Raw records>
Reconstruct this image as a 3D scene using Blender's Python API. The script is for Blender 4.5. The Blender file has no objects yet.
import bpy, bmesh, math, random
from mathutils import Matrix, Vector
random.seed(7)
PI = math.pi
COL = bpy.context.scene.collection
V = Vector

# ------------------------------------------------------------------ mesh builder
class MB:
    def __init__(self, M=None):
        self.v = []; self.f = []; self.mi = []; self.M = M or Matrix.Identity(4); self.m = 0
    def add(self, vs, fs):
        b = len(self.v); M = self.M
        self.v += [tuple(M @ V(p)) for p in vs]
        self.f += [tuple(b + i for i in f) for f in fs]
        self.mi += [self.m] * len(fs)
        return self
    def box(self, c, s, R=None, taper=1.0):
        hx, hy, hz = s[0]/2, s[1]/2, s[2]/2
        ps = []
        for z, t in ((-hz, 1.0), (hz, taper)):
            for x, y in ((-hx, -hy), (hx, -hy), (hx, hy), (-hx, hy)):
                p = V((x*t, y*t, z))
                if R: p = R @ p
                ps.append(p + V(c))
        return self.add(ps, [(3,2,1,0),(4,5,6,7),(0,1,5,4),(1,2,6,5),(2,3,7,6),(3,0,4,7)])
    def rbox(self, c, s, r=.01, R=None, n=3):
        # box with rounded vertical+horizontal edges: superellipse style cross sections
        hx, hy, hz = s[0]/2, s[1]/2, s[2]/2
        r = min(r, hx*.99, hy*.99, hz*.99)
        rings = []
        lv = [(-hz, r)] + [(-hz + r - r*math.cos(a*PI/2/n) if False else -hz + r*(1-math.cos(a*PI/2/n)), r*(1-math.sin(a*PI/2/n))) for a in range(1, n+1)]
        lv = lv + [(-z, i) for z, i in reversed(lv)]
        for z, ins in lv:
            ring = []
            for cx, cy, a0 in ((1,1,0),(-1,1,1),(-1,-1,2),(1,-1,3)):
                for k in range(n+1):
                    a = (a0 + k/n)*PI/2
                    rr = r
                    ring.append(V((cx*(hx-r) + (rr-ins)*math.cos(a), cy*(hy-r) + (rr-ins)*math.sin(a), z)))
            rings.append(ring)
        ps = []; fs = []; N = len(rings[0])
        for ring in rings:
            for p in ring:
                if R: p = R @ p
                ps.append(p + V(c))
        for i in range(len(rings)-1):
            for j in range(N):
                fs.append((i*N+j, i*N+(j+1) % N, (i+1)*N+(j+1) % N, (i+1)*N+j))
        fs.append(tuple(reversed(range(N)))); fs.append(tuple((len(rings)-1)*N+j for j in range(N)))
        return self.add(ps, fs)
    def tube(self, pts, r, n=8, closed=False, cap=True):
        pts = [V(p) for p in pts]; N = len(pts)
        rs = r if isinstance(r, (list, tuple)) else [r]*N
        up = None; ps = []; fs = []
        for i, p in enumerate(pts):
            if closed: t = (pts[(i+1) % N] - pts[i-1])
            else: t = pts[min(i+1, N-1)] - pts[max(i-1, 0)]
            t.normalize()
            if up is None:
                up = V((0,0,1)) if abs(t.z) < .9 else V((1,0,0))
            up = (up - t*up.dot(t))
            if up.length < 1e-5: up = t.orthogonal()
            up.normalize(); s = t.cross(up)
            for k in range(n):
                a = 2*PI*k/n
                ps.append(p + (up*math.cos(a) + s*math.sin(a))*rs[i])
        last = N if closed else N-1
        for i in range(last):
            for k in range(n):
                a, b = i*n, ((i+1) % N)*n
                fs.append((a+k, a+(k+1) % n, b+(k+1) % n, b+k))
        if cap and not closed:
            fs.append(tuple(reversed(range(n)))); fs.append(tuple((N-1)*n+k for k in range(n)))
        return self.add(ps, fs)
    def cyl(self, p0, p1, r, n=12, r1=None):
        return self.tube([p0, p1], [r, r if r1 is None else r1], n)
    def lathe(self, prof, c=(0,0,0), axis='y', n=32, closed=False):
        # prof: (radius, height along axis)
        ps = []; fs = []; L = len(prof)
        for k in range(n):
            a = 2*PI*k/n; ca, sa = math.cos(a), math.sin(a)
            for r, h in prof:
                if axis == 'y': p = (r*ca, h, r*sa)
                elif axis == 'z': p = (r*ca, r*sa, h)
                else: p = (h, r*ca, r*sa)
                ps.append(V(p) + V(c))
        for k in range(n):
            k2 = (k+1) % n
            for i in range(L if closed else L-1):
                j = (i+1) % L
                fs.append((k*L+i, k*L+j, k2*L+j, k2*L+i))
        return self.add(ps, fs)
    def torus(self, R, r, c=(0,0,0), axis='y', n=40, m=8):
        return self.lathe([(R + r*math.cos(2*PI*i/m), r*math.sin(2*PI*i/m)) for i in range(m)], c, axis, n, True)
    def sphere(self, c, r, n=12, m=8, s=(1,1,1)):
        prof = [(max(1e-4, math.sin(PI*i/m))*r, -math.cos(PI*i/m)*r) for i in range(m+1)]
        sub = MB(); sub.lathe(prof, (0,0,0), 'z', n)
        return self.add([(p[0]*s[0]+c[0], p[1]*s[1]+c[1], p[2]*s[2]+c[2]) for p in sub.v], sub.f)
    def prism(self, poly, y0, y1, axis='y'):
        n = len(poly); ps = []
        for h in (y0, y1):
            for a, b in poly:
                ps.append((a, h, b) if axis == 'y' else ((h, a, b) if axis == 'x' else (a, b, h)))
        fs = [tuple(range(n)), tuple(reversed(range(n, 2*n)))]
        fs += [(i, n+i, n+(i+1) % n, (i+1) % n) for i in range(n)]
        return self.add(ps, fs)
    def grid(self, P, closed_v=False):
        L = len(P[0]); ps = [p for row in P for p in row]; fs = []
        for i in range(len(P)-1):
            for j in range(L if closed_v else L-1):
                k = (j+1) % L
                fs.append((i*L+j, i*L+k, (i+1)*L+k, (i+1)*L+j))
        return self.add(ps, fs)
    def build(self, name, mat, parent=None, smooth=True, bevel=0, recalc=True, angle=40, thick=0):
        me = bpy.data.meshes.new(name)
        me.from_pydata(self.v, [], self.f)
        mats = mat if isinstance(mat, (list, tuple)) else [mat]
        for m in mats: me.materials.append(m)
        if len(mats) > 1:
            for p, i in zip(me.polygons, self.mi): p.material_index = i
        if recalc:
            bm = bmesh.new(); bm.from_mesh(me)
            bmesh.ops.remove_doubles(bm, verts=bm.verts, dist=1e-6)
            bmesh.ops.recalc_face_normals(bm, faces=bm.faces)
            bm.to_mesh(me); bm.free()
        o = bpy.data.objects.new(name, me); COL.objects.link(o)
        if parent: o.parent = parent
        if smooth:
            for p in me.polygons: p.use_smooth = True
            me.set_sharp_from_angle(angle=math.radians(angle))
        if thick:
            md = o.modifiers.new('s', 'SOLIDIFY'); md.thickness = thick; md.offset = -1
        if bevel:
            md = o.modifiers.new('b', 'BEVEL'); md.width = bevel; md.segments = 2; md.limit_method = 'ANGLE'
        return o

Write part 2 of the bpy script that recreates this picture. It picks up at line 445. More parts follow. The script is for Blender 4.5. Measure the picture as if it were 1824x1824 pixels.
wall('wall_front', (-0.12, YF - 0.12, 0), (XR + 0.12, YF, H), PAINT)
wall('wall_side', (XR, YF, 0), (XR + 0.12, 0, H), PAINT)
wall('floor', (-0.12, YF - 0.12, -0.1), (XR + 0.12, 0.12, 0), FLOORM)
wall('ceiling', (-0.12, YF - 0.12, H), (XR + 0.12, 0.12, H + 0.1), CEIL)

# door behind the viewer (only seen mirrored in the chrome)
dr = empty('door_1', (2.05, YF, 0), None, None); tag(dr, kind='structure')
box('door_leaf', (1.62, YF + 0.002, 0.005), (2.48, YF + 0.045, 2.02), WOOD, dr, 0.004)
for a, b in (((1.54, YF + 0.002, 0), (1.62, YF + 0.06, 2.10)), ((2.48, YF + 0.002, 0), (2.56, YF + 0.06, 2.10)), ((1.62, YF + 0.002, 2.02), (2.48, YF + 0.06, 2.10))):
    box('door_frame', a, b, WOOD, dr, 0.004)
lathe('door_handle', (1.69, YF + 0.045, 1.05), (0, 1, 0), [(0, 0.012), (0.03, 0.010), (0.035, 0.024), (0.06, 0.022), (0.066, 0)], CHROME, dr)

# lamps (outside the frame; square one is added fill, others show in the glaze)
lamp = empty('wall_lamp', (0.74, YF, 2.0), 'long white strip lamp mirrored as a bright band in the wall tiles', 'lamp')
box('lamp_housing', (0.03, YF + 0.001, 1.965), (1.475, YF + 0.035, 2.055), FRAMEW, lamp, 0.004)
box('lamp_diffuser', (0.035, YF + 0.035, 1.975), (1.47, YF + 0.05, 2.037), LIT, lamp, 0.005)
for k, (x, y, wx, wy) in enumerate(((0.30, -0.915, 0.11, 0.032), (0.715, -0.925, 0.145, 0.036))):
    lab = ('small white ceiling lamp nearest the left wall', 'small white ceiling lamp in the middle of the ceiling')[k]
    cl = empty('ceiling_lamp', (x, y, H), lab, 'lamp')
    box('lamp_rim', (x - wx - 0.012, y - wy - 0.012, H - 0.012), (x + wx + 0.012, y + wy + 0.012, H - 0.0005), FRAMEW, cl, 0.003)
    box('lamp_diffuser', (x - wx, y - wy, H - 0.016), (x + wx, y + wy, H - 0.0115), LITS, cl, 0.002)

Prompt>
Scan the listing above for the word "script" and copy every line that holds it.

Full answer>
Reconstruct this image as a 3D scene using Blender's Python API. The script is for Blender 4.5. The Blender file has no objects yet.
Write part 2 of the bpy script that recreates this picture. It picks up at line 445. More parts follow. The script is for Blender 4.5. Measure the picture as if it were 1824x1824 pixels.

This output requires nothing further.